The blessed strain of the holy psalms is “drowned” by this anthem, recalling that Faith’s scream of resistance was “drowned” by laughter in the black cloud. The minister’s pointed reference to “saint-like lives and triumphant deaths” suggests Brown’s proud reference to his pantheon of ancestors: “We have been a race of honest men and good Christians since the days of the martyrs. ” Brown as a “hoary corpse,” just described as shrinking from the bosom of Faith, ironically resembles the “hoary-bearded elders of the church [who] have whispered wanton words to the young maids of their households.
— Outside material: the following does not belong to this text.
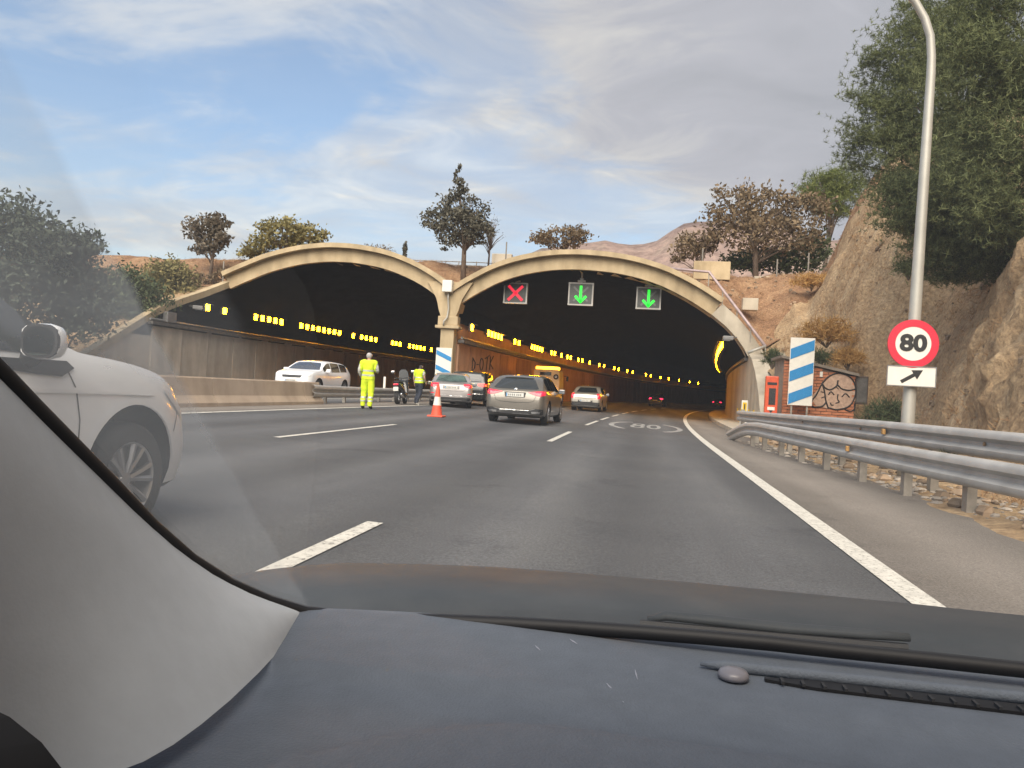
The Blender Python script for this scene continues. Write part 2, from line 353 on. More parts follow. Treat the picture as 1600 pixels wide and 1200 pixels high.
M['rust'] = mat('rusty_steel', (0.30, 0.19, 0.10), 0.7, 0.3, var=0.4, vscale=30)
M['amber'] = mat('amber_reflector', (0.45, 0.25, 0.08), 0.4, var=0.2)
M['roofing'] = mat('roof_sheet', (0.20, 0.17, 0.14), 0.8, var=0.3)
M['meter'] = mat('brown_steel', (0.075, 0.055, 0.045), 0.5, 0.2, var=0.3)
M['pinkpipe'] = mat('pink_pipe', (0.42, 0.33, 0.33), 0.5, 0.2, var=0.2)
M['glass_green'] = mat('greenish_glass', (0.05, 0.085, 0.075), 0.10, 0.0, var=0.5, vscale=2.5, coat=0.3)
M['glass_grey'] = mat('grey_glass', (0.035, 0.042, 0.05), 0.10, coat=0.3)
M['glass_sky'] = mat('windscreen_glass', (0.05, 0.06, 0.08), 0.05, coat=0.6, spec=0.9)
M['tail_on2'] = mat('tail_light_bright', (0.55, 0.02, 0.02), 0.2, emit=(1.0, 0.05, 0.04), estr=0.5)
M['tail_far'] = mat('tail_light_far', (0.5, 0.02, 0.03), 0.2, emit=(1.0, 0.03, 0.09), estr=0.9)
M['gap'] = mat('panel_gap', (0.12, 0.12, 0.12), 0.8)
M['mirrorg'] = mat('mirror_silver', (0.16, 0.20, 0.18), 0.04, 1.0)
M['cone'] = mat('cone_orange', (0.72, 0.10, 0.05), 0.55, var=0.1)
M['cream'] = mat('cream_paint', (0.82, 0.72, 0.52), 0.4, var=0.06, coat=0.4)
M['beacon'] = mat('orange_beacon', (0.8, 0.4, 0.03), 0.3, emit=(1.0, 0.42, 0.015), estr=4.0)
M['smoke'] = mat('smoked_plastic', (0.16, 0.17, 0.18), 0.15, coat=0.5)
M['seal'] = mat('black_rubber', (0.008, 0.008, 0.010), 0.6)
M['dash'] = mat('dash_plastic', (0.132, 0.150, 0.178), 0.55, var=0.06, vscale=30, bump=0.2, bscale=350, spec=0.12)
M['trim'] = mat('grey_trim', (0.53, 0.56, 0.585), 0.75, var=0.03, vscale=40, bump=0.03, bscale=300, spec=0.3)
M['trimdark'] = mat('dark_trim', (0.03, 0.03, 0.032), 0.7)
M['sensor'] = mat('sensor_cap', (0.20, 0.19, 0.21), 0.3)
M['scuff'] = mat('pale_scuff', (0.30, 0.31, 0.36), 0.7)
M['bonnet'] = mat('bonnet_paint', (0.036, 0.042, 0.048), 0.5, 0.0, col2=(0.062, 0.066, 0.070), vscale=5, detail=8, spec=0.12)
def pane_mat():
    """clear glass with a thin film of dust; thicker outside the arc the wiper sweeps"""
    m = bpy.data.materials.new('windscreen_glass_film'); m.use_nodes = True; t = m.node_tree
    for n_ in list(t.nodes): t.nodes.remove(n_)
    tcn = N(t, 'ShaderNodeTexCoord'); sp_ = N(t, 'ShaderNodeSeparateXYZ'); t.links.new(tcn.outputs['Object'], sp_.inputs[0])
    x, y, z = sp_.outputs
    nz = N(t, 'ShaderNodeTexNoise', i_Scale=9.0, i_Detail=5.0, i_Roughness=0.6); t.links.new(tcn.outputs['Object'], nz.inputs['Vector'])
    # distance beyond the edge of the swept area, a slightly leaning line near the pillar
    xb_ = math_n(t, 'ADD', math_n(t, 'MULTIPLY', z, 0.17), -0.771)
    wob = N(t, 'ShaderNodeTexNoise', i_Scale=14.0, i_Detail=3.0); t.links.new(tcn.outputs['Object'], wob.inputs['Vector'])
    sd_ = math_n(t, 'ADD', math_n(t, 'SUBTRACT', xb_, x), math_n(t, 'MULTIPLY', math_n(t, 'SUBTRACT', wob.outputs[0], 0.5), 0.014))
    outside = ramp_n(t, math_n(t, 'ADD', math_n(t, 'MULTIPLY', sd_, 8.0), 0.5), [(0.47, (0, 0, 0)), (0.52, (1, 1, 1)), (0.75, (0.75, 0.75, 0.75))])
    band = ramp_n(t, math_n(t, 'ADD', math_n(t, 'MULTIPLY', sd_, 8.0), 0.5), [(0.0, (0, 0, 0)), (0.06, (0.45, 0.45, 0.45)), (0.47, (0.5, 0.5, 0.5))])
    film = math_n(t, 'ADD', math_n(t, 'MULTIPLY', outside, 0.30), math_n(t, 'MULTIPLY', band, 0.13))
    film = math_n(t, 'MULTIPLY', film, math_n(t, 'ADD', math_n(t, 'MULTIPLY', nz.outputs[0], 0.9), 0.55))
    film = math_n(t, 'MULTIPLY', film, ramp_n(t, math_n(t, 'SUBTRACT', z, 0.5), [(0.40, (0.62, 0.62, 0.62)), (0.56, (0.85, 0.85, 0.85)), (0.61, (1.25, 1.25, 1.25)), (0.72, (0.25, 0.25, 0.25))]))
    spk = N(t, 'ShaderNodeTexNoise', i_Scale=3.5, i_Detail=3.0); t.links.new(tcn.outputs['Object'], spk.inputs['Vector'])
    film = math_n(t, 'ADD', film, math_n(t, 'MULTIPLY', ramp_n(t, spk.outputs[0], [(0.40, (0.8, 0.8, 0.8)), (0.7, (1, 1, 1))]), 0.07), True)
    tr = N(t, 'ShaderNodeBsdfTransparent'); tr.inputs[0].default_value = (0.97, 0.985, 0.98, 1)
    df = N(t, 'ShaderNodeBsdfDiffuse'); df.inputs[0].default_value = (0.60, 0.63, 0.63, 1)
    tl = N(t, 'ShaderNodeBsdfTranslucent'); tl.inputs[0].default_value = (0.60, 0.63, 0.63, 1)
    ad = N(t, 'ShaderNodeMixShader', i_0=0.6); t.links.new(df.outputs[0], ad.inputs[1]); t.links.new(tl.outputs[0], ad.inputs[2])
    mx = N(t, 'ShaderNodeMixShader'); t.links.new(film, mx.inputs[0]); t.links.new(tr.outputs[0], mx.inputs[1]); t.links.new(ad.outputs[0], mx.inputs[2])
    gl = N(t, 'ShaderNodeBsdfGlossy', i_Roughness=0.02); gl.inputs[0].default_value = (0.9, 0.9, 0.9, 1)
    mx2 = N(t, 'ShaderNodeMixShader', i_0=0.035); t.links.new(mx.outputs[0], mx2.inputs[1]); t.links.new(gl.outputs[0], mx2.inputs[2])
    o_ = N(t, 'ShaderNodeOutputMaterial'); t.links.new(mx2.outputs[0], o_.inputs[0]); return m
M['pane'] = pane_mat()
M['paint_worn'] = mat('worn_road_paint', (0.30, 0.30, 0.29), 0.8, var=0.5, vscale=3)
# ------------------------------------------------------------------ the road and its banked cross-section
XS = 0.0268
def cx(y): return max(0.0, y-18.0)**2/1050.0
def ct(y): return max(0.0, cx(y)-cx(40.0))                        # the same bend, measured from the portal
def hd(y): return -math.atan(2*max(0.0, y-18.0)/1050.0)          # heading (rotation about Z) of the road
def S(lat, y, dz=0.0): return Vector((lat+cx(y), y, -XS*lat+dz))
def ribbon(name, l0, l1, y0, y1, dz, m, dy=1.5, nl=1, parent=None, edge=0.0):
    mb = MB(); ys = np.linspace(y0, y1, max(2, int((y1-y0)/dy)+1)); vs = []; fs = []
    for y in ys:
        for k in range(nl+1):
            vs.append(S(l0+(l1-l0)*k/nl, y, dz))
    n = nl+1
    for i in range(len(ys)-1):
        for k in range(nl): fs.append((i*n+k, i*n+k+1, (i+1)*n+k+1, (i+1)*n+k))
    mb.add(vs, fs); o = mb.build(name, m, parent, recalc=False); return o
tag(MB().add([(-4000, -4000, -1.2), (4000, -4000, -1.2), (4000, 4000, -1.2), (-4000, 4000, -1.2)], [(0, 1, 2, 3)]).build('ground', M['ground'], recalc=False), kind='structure')
tag(ribbon('road', -10.5, 5.2, -25, 280, 0.0, M['asphalt'], nl=8), kind='structure')
tag(ribbon('opposite_road', -24.5, -10.52, -25, 280, 0.0, M['asphalt'], nl=6), kind='structure')
tag(ribbon('right_shoulder', 1.70, 4.0, -25, 46, 0.004, M['shoulder'], nl=2), kind='structure')
tag(ribbon('left_shoulder', -10.5, -8.98, -25, 60, 0.004, M['shoulder'], nl=2), kind='structure')
def marking(name, l0, l1, y0, y1):
    return tag(ribbon(name, l0, l1, y0, y1, 0.008, M['paint'], dy=1.0), kind='structure')
marking('right_edge_line', 1.60, 1.79, -20, 170)
marking('left_edge_line', -9.02, -8.87, -20, 120)
for y0, y1 in [(-13.5, -8.5), (0.9, 5.35), (15.8, 20.4), (25.4, 30.3), (32, 36), (38.4, 42.4), (45, 49.5), (52.5, 57.5), (61, 66), (70, 75), (80, 85), (91, 96), (103, 108), (116, 121)]:
    marking('lane_dash', -1.93, -1.81, y0, y1)
for y0, y1 in [(-6, -1), (10.9, 16.55), (27.9, 32.9), (44.9, 49.9), (61.9, 66.9)]:
    marking('lane_dash', -5.51, -5.40, y0, y1)
for y0, y1 in [(-6, -1), (11, 16), (28, 33), (45, 50), (62, 67)]:
    marking('lane_dash', -15.6, -15.48, y0, y1); marking('lane_dash', -19.4, -19.28, y0+6, y1+6)
marking('opposite_edge_line', -12.15, -12.0, -20, 120)

def text_mesh(s, size, offset=0.0, extrude=0.0):
    cu = bpy.data.curves.new('lettering', 'FONT'); cu.body = s; cu.size = size; cu.align_x = 'CENTER'; cu.align_y = 'CENTER'
    cu.offset = offset; cu.extrude = extrude; cu.resolution_u = 4
    o = bpy.data.objects.new('lettering', cu); C.objects.link(o); bpy.context.view_layer.update()
    dg = bpy.context.evaluated_depsgraph_get(); me = bpy.data.meshes.new_from_object(o.evaluated_get(dg))
    bpy.data.objects.remove(o); bpy.data.curves.remove(cu); return me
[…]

Even death provides no escape for old Goodman Brown. He is borne to the graveyard, the site of the good old minister’s morning promenade, where no hopeful verses are carved on his tomb, recalling the “verse after verse” of the lore of fiends sung in the wilderness, for his dying hour was gloom, final verification of the black man’s prophecy that “Evil must be your only happiness. ” Second, the concluding paragraph in a subtle way actually cements the circularity of the plot by reaching back to complete, ironically, images set forth in the introduction.

Since this completion is done with irony, the paragraph satisfies a sense of achieved form by the artist without subordinating the sense of havoc wrought on the chief character. In the introduction Faith invites Brown to her bed, and in the conclusion we see him shrinking from her bosom at midnight. In the introduction Brown asks, rhetorically, if Faith doubts him; and in the conclusion, in response, we see that it is Brown who doubts her.

Faith hopes that Brown will find “all well” when he returns, and, of course, he finds all evil. Brown’s reply to Faith includes an admonition to “say thy prayers,” but in the conclusion he continually turns away “at morning or eventide, when the family knelt down at prayer. ” In the beginning Brown affirms that it would kill Faith even to think of the evil in the forest, but in the end the evil in the forest has killed Brown, and it is his death that we witness.

The last thing Brown says before plunging into the forest is that he will return after this one night, cling to Faith’s skirts, and follow her to heaven; the last thing in the story we see is Faith following Brown, on another journey which “must needs be done,” to the edge of the grave. One image in particular, however, haunts the reader, momentarily threatening to explode the somber periodicity of the concluding sentence.

After seeing Brown ignore his wife’s embrace on the morning of his return and shrink from her bosom time and again later, the presence of his “children and grandchildren” here at his death inevitably suggests moments at least of consummate union with Faith. The average reader probably wants a happy ending, or at least a spark of happiness at the ending, but any expectation of that kind quickly evanesces. The suggestion really only enforces the terrible beauty of Brown’s position between two worlds.

The evil process in the forest has disqualified Brown from relation with the “goodly procession” which follows him. He must live in the village with the sight of the forest, till death calls him. In the symbolic terms of the story, Brown literally has no place else to go, and even death provides no escape. Hawthorne treats Brown’s death neither as the time of triumph for the godly, nor as the time of the solace of annihilation for the tortured; and his sonorous but studiedly objective language here simply does not encourage emotional commitment. So, gloom inevitably has the last word.